Speeding Up Systems With Smart Storage
Caching involves storing frequently accessed data in a fast cache to reduce access latency. Improves system performance by minimizing data retrieval time. Reduces redundancy in data access.

Key Terms
1. Cache Miss
What It Is: Occurs when requested data isn’t found in the cache.
Impact: Requires fetching data from slower main memory, increasing latency.
2. Cache Hit
What It Is: Happens when requested data is found in the cache.
Impact: Allows quick retrieval, reducing access time.
3. Cache Invalidation
Definition: Marking cached data as invalid or outdated.
Purpose: Ensures that stale data isn’t used.
Cache Eviction Policy
Purpose: Decides which items to remove from the cache when full.
- LRU (Least Recently Used): Evicts least recently accessed item.
- LFU (Least Frequently Used): Evicts least frequently accessed item.
- FIFO (First-In-First-Out): Evicts the oldest item.
- Random Replacement: Evicts a random item.
- MRU (Most Recently Used): Evicts most recently accessed item.
Cache Write Strategy
- Write Through: Writes to both cache and main memory (ensures consistency, higher latency).
- Write Back: Writes to cache first, updates main memory later (fast but risk of inconsistency).
- Write Around: Writes directly to main memory, bypassing cache (avoids unnecessary caching).
Differences Between Cache and Databases
| Feature | Cache | Database |
|---|---|---|
| Purpose | Performance enhancement | Structured data storage |
| Data Durability | Sacrifices persistence | Prioritizes durability |
| Latency | Low | Higher |
| Data Management | Lightweight structures | Complex management |
| Lifespan | Short-term | Long-term |
Distributed Cache
Definition: A caching system across multiple nodes.
Benefits: Improves scalability, availability, and performance.
Caching Tools
- Redis: In-memory store, supports data structures, persistence, distributed caching.
- Memcached: Optimized for quick lookups, distributed, no persistence.
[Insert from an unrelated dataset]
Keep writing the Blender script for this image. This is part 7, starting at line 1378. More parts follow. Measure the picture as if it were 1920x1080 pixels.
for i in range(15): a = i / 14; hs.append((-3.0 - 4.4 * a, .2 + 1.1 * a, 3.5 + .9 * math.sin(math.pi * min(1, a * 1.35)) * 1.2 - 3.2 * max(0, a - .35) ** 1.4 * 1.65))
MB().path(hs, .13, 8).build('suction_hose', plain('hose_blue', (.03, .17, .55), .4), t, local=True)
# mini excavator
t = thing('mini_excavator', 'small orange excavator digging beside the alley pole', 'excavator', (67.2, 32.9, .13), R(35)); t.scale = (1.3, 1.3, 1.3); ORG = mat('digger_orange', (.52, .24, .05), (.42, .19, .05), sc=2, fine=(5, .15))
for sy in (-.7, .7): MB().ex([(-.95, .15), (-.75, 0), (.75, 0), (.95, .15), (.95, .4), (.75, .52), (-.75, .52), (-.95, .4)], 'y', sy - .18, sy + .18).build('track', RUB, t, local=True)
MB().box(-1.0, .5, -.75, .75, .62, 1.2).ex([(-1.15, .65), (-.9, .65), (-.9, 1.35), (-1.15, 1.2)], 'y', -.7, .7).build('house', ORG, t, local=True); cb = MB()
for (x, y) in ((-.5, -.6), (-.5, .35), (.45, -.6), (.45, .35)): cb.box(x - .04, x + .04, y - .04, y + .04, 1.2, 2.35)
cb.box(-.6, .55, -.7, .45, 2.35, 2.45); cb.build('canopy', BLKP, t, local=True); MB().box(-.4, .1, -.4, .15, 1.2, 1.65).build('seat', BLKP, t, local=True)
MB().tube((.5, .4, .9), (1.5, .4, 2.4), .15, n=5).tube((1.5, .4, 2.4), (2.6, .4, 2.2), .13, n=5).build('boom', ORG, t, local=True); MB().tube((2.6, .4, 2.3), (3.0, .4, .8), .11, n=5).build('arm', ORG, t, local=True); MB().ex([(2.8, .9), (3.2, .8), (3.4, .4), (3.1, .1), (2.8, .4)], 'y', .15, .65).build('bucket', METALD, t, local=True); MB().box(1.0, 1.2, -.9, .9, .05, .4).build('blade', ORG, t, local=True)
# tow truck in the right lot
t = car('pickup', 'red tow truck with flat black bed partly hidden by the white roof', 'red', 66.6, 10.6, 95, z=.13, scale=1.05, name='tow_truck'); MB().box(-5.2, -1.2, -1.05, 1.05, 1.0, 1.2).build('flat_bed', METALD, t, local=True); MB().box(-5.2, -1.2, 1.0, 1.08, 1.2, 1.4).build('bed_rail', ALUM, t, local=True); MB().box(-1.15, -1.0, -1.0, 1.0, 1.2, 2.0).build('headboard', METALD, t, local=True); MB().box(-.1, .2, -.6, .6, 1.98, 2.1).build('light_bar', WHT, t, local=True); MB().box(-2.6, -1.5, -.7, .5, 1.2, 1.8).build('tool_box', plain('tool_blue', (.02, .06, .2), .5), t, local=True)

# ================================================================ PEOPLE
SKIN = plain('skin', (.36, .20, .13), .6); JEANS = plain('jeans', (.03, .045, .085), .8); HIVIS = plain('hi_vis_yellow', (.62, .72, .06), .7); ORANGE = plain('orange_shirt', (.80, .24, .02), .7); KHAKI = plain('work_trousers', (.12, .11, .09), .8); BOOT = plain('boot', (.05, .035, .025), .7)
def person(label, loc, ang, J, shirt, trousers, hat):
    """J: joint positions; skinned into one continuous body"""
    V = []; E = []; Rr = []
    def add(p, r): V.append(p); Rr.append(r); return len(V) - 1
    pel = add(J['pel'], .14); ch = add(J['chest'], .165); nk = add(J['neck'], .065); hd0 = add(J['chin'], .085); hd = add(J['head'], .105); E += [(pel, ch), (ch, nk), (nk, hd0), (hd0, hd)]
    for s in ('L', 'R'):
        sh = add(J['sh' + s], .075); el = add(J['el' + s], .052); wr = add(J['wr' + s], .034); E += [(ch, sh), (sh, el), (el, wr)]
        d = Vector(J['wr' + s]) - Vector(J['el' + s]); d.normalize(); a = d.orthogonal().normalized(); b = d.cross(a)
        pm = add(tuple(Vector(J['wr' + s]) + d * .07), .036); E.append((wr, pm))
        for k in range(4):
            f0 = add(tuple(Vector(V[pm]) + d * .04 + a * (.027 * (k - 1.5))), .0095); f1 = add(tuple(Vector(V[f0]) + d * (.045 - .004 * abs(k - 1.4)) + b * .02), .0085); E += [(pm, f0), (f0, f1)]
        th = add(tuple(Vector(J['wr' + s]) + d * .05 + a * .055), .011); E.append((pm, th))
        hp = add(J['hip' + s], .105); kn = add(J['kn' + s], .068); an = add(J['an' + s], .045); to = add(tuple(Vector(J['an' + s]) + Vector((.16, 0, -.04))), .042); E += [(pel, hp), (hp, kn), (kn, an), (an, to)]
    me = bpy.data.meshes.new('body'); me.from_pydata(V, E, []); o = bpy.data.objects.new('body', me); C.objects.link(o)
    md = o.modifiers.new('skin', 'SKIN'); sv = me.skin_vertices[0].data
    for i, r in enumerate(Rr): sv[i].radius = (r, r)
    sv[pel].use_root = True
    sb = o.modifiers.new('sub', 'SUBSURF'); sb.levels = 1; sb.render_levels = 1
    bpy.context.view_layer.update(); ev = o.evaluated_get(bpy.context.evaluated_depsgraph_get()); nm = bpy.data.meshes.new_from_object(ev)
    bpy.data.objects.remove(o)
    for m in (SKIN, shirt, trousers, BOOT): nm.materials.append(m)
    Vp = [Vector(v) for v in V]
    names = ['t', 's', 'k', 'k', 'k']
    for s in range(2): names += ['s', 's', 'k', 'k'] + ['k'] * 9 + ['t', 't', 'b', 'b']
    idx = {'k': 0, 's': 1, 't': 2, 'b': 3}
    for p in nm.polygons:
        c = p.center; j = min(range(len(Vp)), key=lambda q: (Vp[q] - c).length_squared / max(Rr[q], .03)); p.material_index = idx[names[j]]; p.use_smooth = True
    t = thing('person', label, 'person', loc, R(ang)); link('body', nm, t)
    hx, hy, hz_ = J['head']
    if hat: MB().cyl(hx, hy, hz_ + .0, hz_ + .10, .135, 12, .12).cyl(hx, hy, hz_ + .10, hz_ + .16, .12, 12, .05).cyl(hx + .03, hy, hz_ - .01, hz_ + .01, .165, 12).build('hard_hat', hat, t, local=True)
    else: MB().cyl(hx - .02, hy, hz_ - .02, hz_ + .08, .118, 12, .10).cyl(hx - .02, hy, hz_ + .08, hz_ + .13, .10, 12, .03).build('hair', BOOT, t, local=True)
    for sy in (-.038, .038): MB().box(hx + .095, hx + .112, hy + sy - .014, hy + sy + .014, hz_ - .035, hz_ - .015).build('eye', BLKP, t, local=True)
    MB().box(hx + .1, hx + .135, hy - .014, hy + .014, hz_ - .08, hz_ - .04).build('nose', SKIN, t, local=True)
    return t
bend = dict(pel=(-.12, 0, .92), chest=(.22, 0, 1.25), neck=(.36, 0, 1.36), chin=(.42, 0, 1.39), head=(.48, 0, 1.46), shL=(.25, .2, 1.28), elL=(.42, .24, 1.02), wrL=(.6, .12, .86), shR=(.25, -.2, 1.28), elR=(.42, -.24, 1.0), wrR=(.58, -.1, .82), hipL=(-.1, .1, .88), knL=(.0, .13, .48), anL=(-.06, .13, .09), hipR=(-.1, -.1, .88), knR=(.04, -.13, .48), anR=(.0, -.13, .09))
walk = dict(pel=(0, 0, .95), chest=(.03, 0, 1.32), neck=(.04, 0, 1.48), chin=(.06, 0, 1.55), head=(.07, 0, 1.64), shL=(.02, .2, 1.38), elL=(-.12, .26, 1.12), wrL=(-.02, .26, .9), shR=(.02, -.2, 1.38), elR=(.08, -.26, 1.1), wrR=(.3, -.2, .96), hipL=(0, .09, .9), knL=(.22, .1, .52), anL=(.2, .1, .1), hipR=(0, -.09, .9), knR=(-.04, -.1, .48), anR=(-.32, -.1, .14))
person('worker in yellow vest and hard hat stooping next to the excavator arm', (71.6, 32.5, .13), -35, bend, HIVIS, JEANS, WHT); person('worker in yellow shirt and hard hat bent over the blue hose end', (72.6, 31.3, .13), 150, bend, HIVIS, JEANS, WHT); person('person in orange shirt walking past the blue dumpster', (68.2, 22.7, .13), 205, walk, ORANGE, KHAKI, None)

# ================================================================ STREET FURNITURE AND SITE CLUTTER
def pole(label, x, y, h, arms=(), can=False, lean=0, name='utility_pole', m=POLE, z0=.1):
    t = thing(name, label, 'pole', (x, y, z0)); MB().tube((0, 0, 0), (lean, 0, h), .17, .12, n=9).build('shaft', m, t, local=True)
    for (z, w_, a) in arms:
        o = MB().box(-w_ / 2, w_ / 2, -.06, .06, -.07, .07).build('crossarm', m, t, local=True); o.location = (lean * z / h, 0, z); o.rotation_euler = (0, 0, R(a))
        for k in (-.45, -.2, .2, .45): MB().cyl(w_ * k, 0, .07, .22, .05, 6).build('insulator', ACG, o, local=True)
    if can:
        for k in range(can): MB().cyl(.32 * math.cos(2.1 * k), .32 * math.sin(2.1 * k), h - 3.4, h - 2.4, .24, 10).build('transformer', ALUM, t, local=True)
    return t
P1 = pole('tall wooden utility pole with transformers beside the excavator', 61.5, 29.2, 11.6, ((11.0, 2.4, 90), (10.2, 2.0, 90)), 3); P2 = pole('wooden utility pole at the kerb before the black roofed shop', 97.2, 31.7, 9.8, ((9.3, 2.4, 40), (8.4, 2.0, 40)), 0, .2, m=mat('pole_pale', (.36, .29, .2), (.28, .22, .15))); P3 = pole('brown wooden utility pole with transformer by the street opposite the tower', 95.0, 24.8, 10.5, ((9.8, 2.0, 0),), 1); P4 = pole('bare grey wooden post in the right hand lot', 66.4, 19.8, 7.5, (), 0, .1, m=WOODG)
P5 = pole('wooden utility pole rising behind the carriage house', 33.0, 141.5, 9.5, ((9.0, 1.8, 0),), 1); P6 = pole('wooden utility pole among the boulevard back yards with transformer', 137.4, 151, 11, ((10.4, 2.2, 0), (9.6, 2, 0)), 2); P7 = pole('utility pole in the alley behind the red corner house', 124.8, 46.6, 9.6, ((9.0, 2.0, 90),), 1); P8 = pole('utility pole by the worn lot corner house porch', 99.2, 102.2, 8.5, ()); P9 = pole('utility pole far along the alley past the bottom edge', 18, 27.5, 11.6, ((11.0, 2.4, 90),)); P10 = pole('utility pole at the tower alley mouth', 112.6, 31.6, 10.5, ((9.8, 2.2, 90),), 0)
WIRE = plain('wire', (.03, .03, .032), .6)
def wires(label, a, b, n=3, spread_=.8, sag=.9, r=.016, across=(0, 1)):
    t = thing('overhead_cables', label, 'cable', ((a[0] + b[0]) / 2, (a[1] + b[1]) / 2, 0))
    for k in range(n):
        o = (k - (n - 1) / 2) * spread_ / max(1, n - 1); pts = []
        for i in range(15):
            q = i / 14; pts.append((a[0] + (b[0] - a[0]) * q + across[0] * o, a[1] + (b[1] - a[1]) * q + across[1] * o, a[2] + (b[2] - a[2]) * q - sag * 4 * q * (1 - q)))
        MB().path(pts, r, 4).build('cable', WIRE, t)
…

Content Delivery Network (CDN)
Definition: Distributed servers for efficient content delivery.
Why CDNs Are Needed
- Reduces latency
- Global reach
- Scalability
- Load balancing
- Content caching
- Dynamic content acceleration
- Security & reliability
- Improved user experience
- Bandwidth savings
Examples of CDNs
Akamai, Cloudflare, Amazon CloudFront, Microsoft Azure CDN, KeyCDN, Cachefly.